SHORT PROBLEM —
Retype the data exactly, from its first line to the line containing "sc.cycles.sample_clamp_indirect = 8", including both, and skip any picture.

PROVIDED MATERIAL —
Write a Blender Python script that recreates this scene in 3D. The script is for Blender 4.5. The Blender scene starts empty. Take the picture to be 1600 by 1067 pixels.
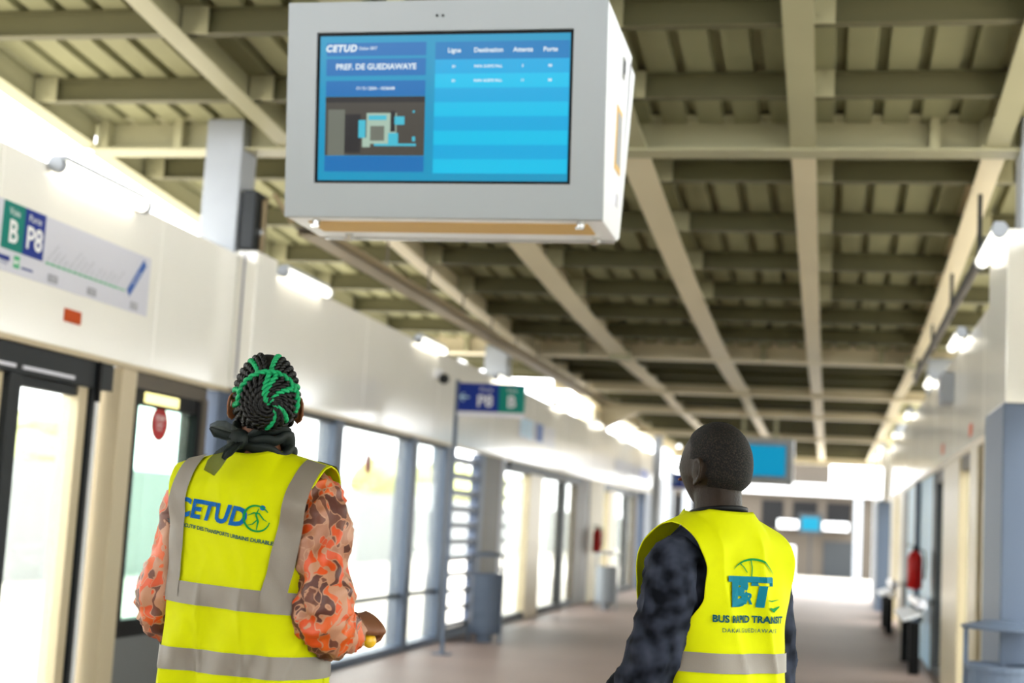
import bpy, math, random
from mathutils import Vector, Matrix, noise
random.seed(7)
sc = bpy.context.scene
COL = sc.collection
R = math.radians
def lin(r, g, b, a=1.0):
    f = lambda c: (c/255/12.92) if c/255 <= .04045 else ((c/255+.055)/1.055)**2.4
    return (f(r), f(g), f(b), a)

# ------------------------------------------------------------------ camera, sky, sun, exposure
cam_d = bpy.data.cameras.new('camera'); cam = bpy.data.objects.new('camera', cam_d); COL.objects.link(cam)
cam_d.sensor_width = 36; cam_d.lens = 2312*36/1600
cam_d.clip_start = .05; cam_d.clip_end = 500
def camera_axes(p, y, r):
    fw = Vector((math.sin(y)*math.cos(p), math.cos(y)*math.cos(p), math.sin(p)))
    rt = Vector((math.cos(y), -math.sin(y), 0)); up = rt.cross(fw)
    return math.cos(r)*rt+math.sin(r)*up, -math.sin(r)*rt+math.cos(r)*up, fw
rt, up, fw = camera_axes(R(6.85), R(-12.375), R(3.188))
cam.matrix_world = Matrix(((rt.x, up.x, -fw.x, 0), (rt.y, up.y, -fw.y, 0), (rt.z, up.z, -fw.z, 1.42), (0, 0, 0, 1)))
cam_d.dof.use_dof = True; cam_d.dof.focus_distance = 3.75; cam_d.dof.aperture_fstop = 2.5
sc.camera = cam

w = bpy.data.worlds.new('sky'); sc.world = w; w.use_nodes = True
nt = w.node_tree; bg = nt.nodes['Background']
bg.inputs[0].default_value = (.96, .985, 1.0, 1); bg.inputs[1].default_value = 2.55
sun_d = bpy.data.lights.new('sun', 'SUN'); sun = bpy.data.objects.new('sun', sun_d); COL.objects.link(sun)
sun_d.energy = 2.6; sun_d.angle = R(1.5); sun_d.color = (1, .95, .86)
sun.rotation_euler = (R(-17), R(-6), 0)      # high sun, a little ahead of the platform
sc.view_settings.view_transform = 'Standard'; sc.view_settings.look = 'None'
sc.view_settings.exposure = 1.98; sc.view_settings.gamma = 1; sc.view_settings.use_curve_mapping = False
sc.cycles.use_denoising = True
sc.cycles.max_bounces = 10; sc.cycles.transparent_max_bounces = 16
sc.cycles.sample_clamp_indirect = 8

# ------------------------------------------------------------------ helpers
class MB:
    def __init__(s): s.v = []; s.f = []
    def box(s, x0, x1, y0, y1, z0, z1):
        n = len(s.v)
        s.v += [(x, y, z) for z in (z0, z1) for y in (y0, y1) for x in (x0, x1)]
        s.f += [tuple(n+i for i in q) for q in ((0,2,3,1),(4,5,7,6),(0,1,5,4),(2,6,7,3),(0,4,6,2),(1,3,7,5))]
        return s
    def hexa(s, pts):                     # 8 points: bottom ring of 4, top ring of 4
        n = len(s.v); s.v += [tuple(p) for p in pts]
        s.f += [tuple(n+i for i in q) for q in ((3,2,1,0),(4,5,6,7),(0,1,5,4),(1,2,6,5),(2,3,7,6),(3,0,4,7))]
        return s
    def loft(s, rings, cap=True):
        n0 = len(s.v); n = len(rings[0])
        for r in rings: s.v += [tuple(p) for p in r]
        for i in range(len(rings)-1):
            a = n0+i*n; b = a+n
            for j in range(n):
                k = (j+1) % n; s.f.append((a+j, a+k, b+k, b+j))
        if cap:
            s.f.append(tuple(n0+j for j in reversed(range(n)))); m = n0+(len(rings)-1)*n
            s.f.append(tuple(m+j for j in range(n)))
        return s
    def tube(s, pts, rad, n=10, cap=True, closed=False, flat=None):
        pts = [Vector(p) for p in pts]; L = len(pts)
        if not hasattr(rad, '__len__'): rad = [rad]*L
        rings = []; nrm = None
        for i, p in enumerate(pts):
            if closed: t = pts[(i+1) % L]-pts[i-1]
            else: t = pts[min(i+1, L-1)]-pts[max(i-1, 0)]
            t.normalize()
            if nrm is None:
                nrm = t.orthogonal().normalized() if flat is None else Vector(flat)
            nrm = (nrm-t*nrm.dot(t)).normalized(); b = t.cross(nrm)
            ra = rad[i] if not hasattr(rad[i], '__len__') else rad[i]
            r1, r2 = (ra, ra) if not hasattr(ra, '__len__') else ra
            rings.append([p+nrm*(math.cos(2*math.pi*k/n)*r1)+b*(math.sin(2*math.pi*k/n)*r2) for k in range(n)])
        if closed: rings.append(rings[0])
        return s.loft(rings, cap and not closed)
    def limb(s, pts, rad, n=14, sub=6):   # smooth tapered limb with round ends
        P = [Vector(p) for p in pts]; Q = []; q = []
        for i in range(len(P)-1):
            p0 = P[max(i-1, 0)]; p1 = P[i]; p2 = P[i+1]; p3 = P[min(i+2, len(P)-1)]
            for k in range(sub):
                t = k/sub
                Q.append(.5*((2*p1)+(p2-p0)*t+(2*p0-5*p1+4*p2-p3)*t*t+(3*p1-p0-3*p2+p3)*t**3)); q.append(rad[i]*(1-t)+rad[i+1]*t)
        Q.append(P[-1]); q.append(rad[-1])
        d0 = (Q[0]-Q[1]).normalized(); d1 = (Q[-1]-Q[-2]).normalized()
        for h in (.5, .8, .97): Q.insert(0, P[0]+d0*q[3 if h > .5 and 0 else 0]*0+d0*rad[0]*h); q.insert(0, rad[0]*math.sqrt(1-h*h))
        for h in (.5, .8, .97): Q.append(P[-1]+d1*rad[-1]*h); q.append(rad[-1]*math.sqrt(1-h*h))
        return s.tube(Q, q, n)
    def ball(s, c, r, n=16, m=10, rot=None):
        c = Vector(c); r = Vector(r) if hasattr(r, '__len__') else Vector((r, r, r)); rings = []
        for i in range(m+1):
            th = math.pi*(i+.02)/(m+.04)
            ring = []
            for k in range(n):
                a = 2*math.pi*k/n
                d = Vector((math.sin(th)*math.cos(a)*r.x, math.sin(th)*math.sin(a)*r.y, -math.cos(th)*r.z))
                if rot: d = rot @ d
                ring.append(c+d)
            rings.append(ring)
        return s.loft(rings)
    def cyl(s, x, y, z0, z1, r0, r1=None, n=20):
        r1 = r0 if r1 is None else r1
        return s.loft([[(x+r*math.cos(2*math.pi*k/n), y+r*math.sin(2*math.pi*k/n), z) for k in range(n)] for z, r in ((z0, r0), (z1, r1))])
    def grid(s, rows):
        n0 = len(s.v); n = len(rows[0])
        for r in rows: s.v += [tuple(p) for p in r]
        for i in range(len(rows)-1):
            for j in range(n-1):
                a = n0+i*n+j; s.f.append((a, a+1, a+n+1, a+n))
        return s
    def mesh(s, name):
        m = bpy.data.meshes.new(name); m.from_pydata(s.v, [], s.f); m.update(); return m
    def build(s, name, material, parent=None, smooth=False, **kw):
        m = s.mesh(name); m.materials.append(material)
        if smooth: m.polygons.foreach_set('use_smooth', [True]*len(m.polygons))
        return place(name, m, parent, **kw)
def place(name, me, parent=None, loc=None, label=None, cat=None, group=None, kind=None):
    o = bpy.data.objects.new(name, me); COL.objects.link(o)
    if parent: o.parent = parent
    if loc: o.location = loc
    tag(o, label, cat, group, kind); return o
def tag(o, label=None, cat=None, group=None, kind=None):
    if label: o['label'] = label
    if cat: o['category'] = cat
    if group: o['group'] = group
    if kind: o['kind'] = kind
    return o
def thing(name, label, cat, loc=(0, 0, 0), rz=0, group=None):
    o = bpy.data.objects.new(name, None); COL.objects.link(o)
    o.location = loc; o.rotation_euler = (0, 0, rz); o.empty_display_size = .1
    return tag(o, label, cat, group)
def struct(name, loc=(0, 0, 0)):
    o = bpy.data.objects.new(name, None); COL.objects.link(o); o.location = loc; o['kind'] = 'structure'; return o
def bevel(o, wd=.004, seg=2):
    b = o.modifiers.new('bevel', 'BEVEL'); b.width = wd; b.segments = seg; b.limit_method = 'ANGLE'; b.angle_limit = R(40); return o
def dup(root, loc=None, rz=None, label=None, group=None):
    def cp(o, par):
        c = o.copy(); COL.objects.link(c)
        if par: c.parent = par
        for ch in [q for q in o.children]: cp(ch, c)
        return c
    r = cp(root, None)
    if loc: r.location = loc
    if rz is not None: r.rotation_euler = (0, 0, rz)
    if label: r['label'] = label
    if group: r['group'] = group
    return r
def smoothstep(a, b, x):
    t = min(1, max(0, (x-a)/(b-a))); return t*t*(3-2*t)
def interp(tab, x):
    if x <= tab[0][0]: return tab[0][1]
    for (x0, y0), (x1, y1) in zip(tab, tab[1:]):
        if x <= x1:
            t = (x-x0)/(x1-x0); t = t*t*(3-2*t)*.5+t*.5; return y0+(y1-y0)*t
    return tab[-1][1]

# ------------------------------------------------------------------ materials
def mat(name, col, rough=.5, metal=0., spec=.5, vary=0., vscale=6., bump=0., bscale=60., emit=0., coat=0., sheen=0.):
    m = bpy.data.materials.new(name); m.use_nodes = True; t = m.node_tree; b = t.nodes['Principled BSDF']
    b.inputs['Base Color'].default_value = col; b.inputs['Roughness'].default_value = rough
    b.inputs['Metallic'].default_value = metal; b.inputs['Specular IOR Level'].default_value = spec
    b.inputs['Coat Weight'].default_value = coat; b.inputs['Coat Roughness'].default_value = .12
    if sheen: b.inputs['Sheen Weight'].default_value = sheen
    if emit: b.inputs['Emission Color'].default_value = col; b.inputs['Emission Strength'].default_value = emit
    if vary or bump:
        tc = t.nodes.new('ShaderNodeTexCoord')
    if vary:
        n = t.nodes.new('ShaderNodeTexNoise'); n.inputs['Scale'].default_value = vscale; n.inputs['Detail'].default_value = 5
        t.links.new(tc.outputs['Object'], n.inputs['Vector'])
        r = t.nodes.new('ShaderNodeValToRGB'); r.color_ramp.elements[0].position = .3; r.color_ramp.elements[1].position = .7
        r.color_ramp.elements[0].color = tuple(c*(1-vary) for c in col[:3])+(1,); r.color_ramp.elements[1].color = tuple(min(1, c*(1+vary)) for c in col[:3])+(1,)
        t.links.new(n.outputs['Fac'], r.inputs[0]); t.links.new(r.outputs[0], b.inputs['Base Color'])
    if bump:
        n = t.nodes.new('ShaderNodeTexNoise'); n.inputs['Scale'].default_value = bscale; n.inputs['Detail'].default_value = 3
        t.links.new(tc.outputs['Object'], n.inputs['Vector'])
        k = t.nodes.new('ShaderNodeBump'); k.inputs['Strength'].default_value = bump; k.inputs['Distance'].default_value = .01
        t.links.new(n.outputs['Fac'], k.inputs['Height']); t.links.new(k.outputs[0], b.inputs['Normal'])
    return m
def glass(name, tint, haze=.1, refl=1.0):
    m = bpy.data.materials.new(name); m.use_nodes = True; t = m.node_tree; t.nodes.remove(t.nodes['Principled BSDF']); out = t.nodes['Material Output']
    tr = t.nodes.new('ShaderNodeBsdfTransparent'); tr.inputs[0].default_value = tint
    gl = t.nodes.new('ShaderNodeBsdfGlossy'); gl.inputs['Roughness'].default_value = .03
    df = t.nodes.new('ShaderNodeBsdfDiffuse'); df.inputs[0].default_value = (.8, .8, .76, 1)
    lw = t.nodes.new('ShaderNodeLayerWeight'); pw = t.nodes.new('ShaderNodeMath'); pw.operation = 'POWER'; pw.inputs[1].default_value = 5
    fr = t.nodes.new('ShaderNodeMath'); fr.operation = 'MULTIPLY_ADD'; fr.inputs[1].default_value = .6; fr.inputs[2].default_value = .03
    t.links.new(lw.outputs['Facing'], pw.inputs[0]); t.links.new(pw.outputs[0], fr.inputs[0])
    mx = t.nodes.new('ShaderNodeMixShader'); mx.inputs[0].default_value = haze
    m2 = t.nodes.new('ShaderNodeMixShader')
    t.links.new(tr.outputs[0], mx.inputs[1]); t.links.new(df.outputs[0], mx.inputs[2])
    t.links.new(fr.outputs[0], m2.inputs[0]); t.links.new(mx.outputs[0], m2.inputs[1]); t.links.new(gl.outputs[0], m2.inputs[2])
    t.links.new(m2.outputs[0], out.inputs[0]); return m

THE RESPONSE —
Write a Blender Python script that recreates this scene in 3D. The script is for Blender 4.5. The Blender scene starts empty. Take the picture to be 1600 by 1067 pixels.
import bpy, math, random
from mathutils import Vector, Matrix, noise
random.seed(7)
sc = bpy.context.scene
COL = sc.collection
R = math.radians
def lin(r, g, b, a=1.0):
    f = lambda c: (c/255/12.92) if c/255 <= .04045 else ((c/255+.055)/1.055)**2.4
    return (f(r), f(g), f(b), a)

# ------------------------------------------------------------------ camera, sky, sun, exposure
cam_d = bpy.data.cameras.new('camera'); cam = bpy.data.objects.new('camera', cam_d); COL.objects.link(cam)
cam_d.sensor_width = 36; cam_d.lens = 2312*36/1600
cam_d.clip_start = .05; cam_d.clip_end = 500
def camera_axes(p, y, r):
    fw = Vector((math.sin(y)*math.cos(p), math.cos(y)*math.cos(p), math.sin(p)))
    rt = Vector((math.cos(y), -math.sin(y), 0)); up = rt.cross(fw)
    return math.cos(r)*rt+math.sin(r)*up, -math.sin(r)*rt+math.cos(r)*up, fw
rt, up, fw = camera_axes(R(6.85), R(-12.375), R(3.188))
cam.matrix_world = Matrix(((rt.x, up.x, -fw.x, 0), (rt.y, up.y, -fw.y, 0), (rt.z, up.z, -fw.z, 1.42), (0, 0, 0, 1)))
cam_d.dof.use_dof = True; cam_d.dof.focus_distance = 3.75; cam_d.dof.aperture_fstop = 2.5
sc.camera = cam

w = bpy.data.worlds.new('sky'); sc.world = w; w.use_nodes = True
nt = w.node_tree; bg = nt.nodes['Background']
bg.inputs[0].default_value = (.96, .985, 1.0, 1); bg.inputs[1].default_value = 2.55
sun_d = bpy.data.lights.new('sun', 'SUN'); sun = bpy.data.objects.new('sun', sun_d); COL.objects.link(sun)
sun_d.energy = 2.6; sun_d.angle = R(1.5); sun_d.color = (1, .95, .86)
sun.rotation_euler = (R(-17), R(-6), 0)      # high sun, a little ahead of the platform
sc.view_settings.view_transform = 'Standard'; sc.view_settings.look = 'None'
sc.view_settings.exposure = 1.98; sc.view_settings.gamma = 1; sc.view_settings.use_curve_mapping = False
sc.cycles.use_denoising = True
sc.cycles.max_bounces = 10; sc.cycles.transparent_max_bounces = 16
sc.cycles.sample_clamp_indirect = 8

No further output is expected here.